# [PROBLEM]
Give the data below again, word for word.
□ □ □
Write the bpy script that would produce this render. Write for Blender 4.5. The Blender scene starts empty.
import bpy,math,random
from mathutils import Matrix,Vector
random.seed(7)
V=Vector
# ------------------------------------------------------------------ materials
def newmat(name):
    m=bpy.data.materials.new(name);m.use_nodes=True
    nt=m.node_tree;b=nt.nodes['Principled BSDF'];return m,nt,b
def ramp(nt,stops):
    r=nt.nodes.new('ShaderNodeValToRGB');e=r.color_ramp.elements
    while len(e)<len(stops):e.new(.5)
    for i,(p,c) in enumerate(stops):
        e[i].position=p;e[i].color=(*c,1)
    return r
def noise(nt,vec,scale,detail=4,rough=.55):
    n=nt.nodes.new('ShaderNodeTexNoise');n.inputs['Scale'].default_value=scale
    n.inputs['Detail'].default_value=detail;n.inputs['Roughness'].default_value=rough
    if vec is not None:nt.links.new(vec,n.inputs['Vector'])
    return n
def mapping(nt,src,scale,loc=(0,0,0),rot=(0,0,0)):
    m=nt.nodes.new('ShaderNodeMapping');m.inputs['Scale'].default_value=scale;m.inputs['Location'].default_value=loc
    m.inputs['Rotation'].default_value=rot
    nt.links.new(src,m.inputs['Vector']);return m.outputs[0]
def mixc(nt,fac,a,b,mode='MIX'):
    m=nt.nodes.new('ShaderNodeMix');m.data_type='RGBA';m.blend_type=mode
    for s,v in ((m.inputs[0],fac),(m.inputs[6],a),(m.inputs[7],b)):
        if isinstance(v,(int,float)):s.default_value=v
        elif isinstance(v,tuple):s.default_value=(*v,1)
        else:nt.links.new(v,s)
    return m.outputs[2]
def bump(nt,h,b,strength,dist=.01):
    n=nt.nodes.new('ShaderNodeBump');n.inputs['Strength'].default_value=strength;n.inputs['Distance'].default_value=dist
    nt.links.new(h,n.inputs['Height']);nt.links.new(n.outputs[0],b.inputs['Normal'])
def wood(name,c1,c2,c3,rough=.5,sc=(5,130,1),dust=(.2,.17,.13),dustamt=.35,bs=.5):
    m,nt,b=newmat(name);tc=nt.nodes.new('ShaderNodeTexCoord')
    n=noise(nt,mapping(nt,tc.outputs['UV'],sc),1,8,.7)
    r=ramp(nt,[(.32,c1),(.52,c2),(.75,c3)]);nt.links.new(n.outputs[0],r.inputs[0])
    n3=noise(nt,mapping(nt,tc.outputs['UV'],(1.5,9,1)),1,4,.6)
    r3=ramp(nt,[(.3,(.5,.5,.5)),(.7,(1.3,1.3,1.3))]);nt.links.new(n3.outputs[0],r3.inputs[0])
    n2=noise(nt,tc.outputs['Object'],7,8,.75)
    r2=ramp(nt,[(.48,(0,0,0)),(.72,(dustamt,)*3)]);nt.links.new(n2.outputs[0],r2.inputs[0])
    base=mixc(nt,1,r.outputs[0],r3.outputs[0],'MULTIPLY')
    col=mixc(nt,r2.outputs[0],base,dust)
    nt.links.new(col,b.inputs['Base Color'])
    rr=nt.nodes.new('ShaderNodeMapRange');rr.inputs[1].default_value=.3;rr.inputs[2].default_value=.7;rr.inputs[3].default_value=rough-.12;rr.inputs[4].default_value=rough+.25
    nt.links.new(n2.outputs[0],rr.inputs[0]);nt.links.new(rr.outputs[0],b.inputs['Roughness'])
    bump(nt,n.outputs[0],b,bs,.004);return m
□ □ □
# [EXERCISE OUTPUT]
Write the bpy script that would produce this render. Write for Blender 4.5. The Blender scene starts empty.
import bpy,math,random
from mathutils import Matrix,Vector
random.seed(7)
V=Vector
# ------------------------------------------------------------------ materials
def newmat(name):
    m=bpy.data.materials.new(name);m.use_nodes=True
    nt=m.node_tree;b=nt.nodes['Principled BSDF'];return m,nt,b
def ramp(nt,stops):
    r=nt.nodes.new('ShaderNodeValToRGB');e=r.color_ramp.elements
    while len(e)<len(stops):e.new(.5)
    for i,(p,c) in enumerate(stops):
        e[i].position=p;e[i].color=(*c,1)
    return r
def noise(nt,vec,scale,detail=4,rough=.55):
    n=nt.nodes.new('ShaderNodeTexNoise');n.inputs['Scale'].default_value=scale
    n.inputs['Detail'].default_value=detail;n.inputs['Roughness'].default_value=rough
    if vec is not None:nt.links.new(vec,n.inputs['Vector'])
    return n
def mapping(nt,src,scale,loc=(0,0,0),rot=(0,0,0)):
    m=nt.nodes.new('ShaderNodeMapping');m.inputs['Scale'].default_value=scale;m.inputs['Location'].default_value=loc
    m.inputs['Rotation'].default_value=rot
    nt.links.new(src,m.inputs['Vector']);return m.outputs[0]
def mixc(nt,fac,a,b,mode='MIX'):
    m=nt.nodes.new('ShaderNodeMix');m.data_type='RGBA';m.blend_type=mode
    for s,v in ((m.inputs[0],fac),(m.inputs[6],a),(m.inputs[7],b)):
        if isinstance(v,(int,float)):s.default_value=v
        elif isinstance(v,tuple):s.default_value=(*v,1)
        else:nt.links.new(v,s)
    return m.outputs[2]
def bump(nt,h,b,strength,dist=.01):
    n=nt.nodes.new('ShaderNodeBump');n.inputs['Strength'].default_value=strength;n.inputs['Distance'].default_value=dist
    nt.links.new(h,n.inputs['Height']);nt.links.new(n.outputs[0],b.inputs['Normal'])
def wood(name,c1,c2,c3,rough=.5,sc=(5,130,1),dust=(.2,.17,.13),dustamt=.35,bs=.5):
    m,nt,b=newmat(name);tc=nt.nodes.new('ShaderNodeTexCoord')
    n=noise(nt,mapping(nt,tc.outputs['UV'],sc),1,8,.7)
    r=ramp(nt,[(.32,c1),(.52,c2),(.75,c3)]);nt.links.new(n.outputs[0],r.inputs[0])
    n3=noise(nt,mapping(nt,tc.outputs['UV'],(1.5,9,1)),1,4,.6)
    r3=ramp(nt,[(.3,(.5,.5,.5)),(.7,(1.3,1.3,1.3))]);nt.links.new(n3.outputs[0],r3.inputs[0])
    n2=noise(nt,tc.outputs['Object'],7,8,.75)
    r2=ramp(nt,[(.48,(0,0,0)),(.72,(dustamt,)*3)]);nt.links.new(n2.outputs[0],r2.inputs[0])
    base=mixc(nt,1,r.outputs[0],r3.outputs[0],'MULTIPLY')
    col=mixc(nt,r2.outputs[0],base,dust)
    nt.links.new(col,b.inputs['Base Color'])
    rr=nt.nodes.new('ShaderNodeMapRange');rr.inputs[1].default_value=.3;rr.inputs[2].default_value=.7;rr.inputs[3].default_value=rough-.12;rr.inputs[4].default_value=rough+.25
    nt.links.new(n2.outputs[0],rr.inputs[0]);nt.links.new(rr.outputs[0],b.inputs['Roughness'])
    bump(nt,n.outputs[0],b,bs,.004);return m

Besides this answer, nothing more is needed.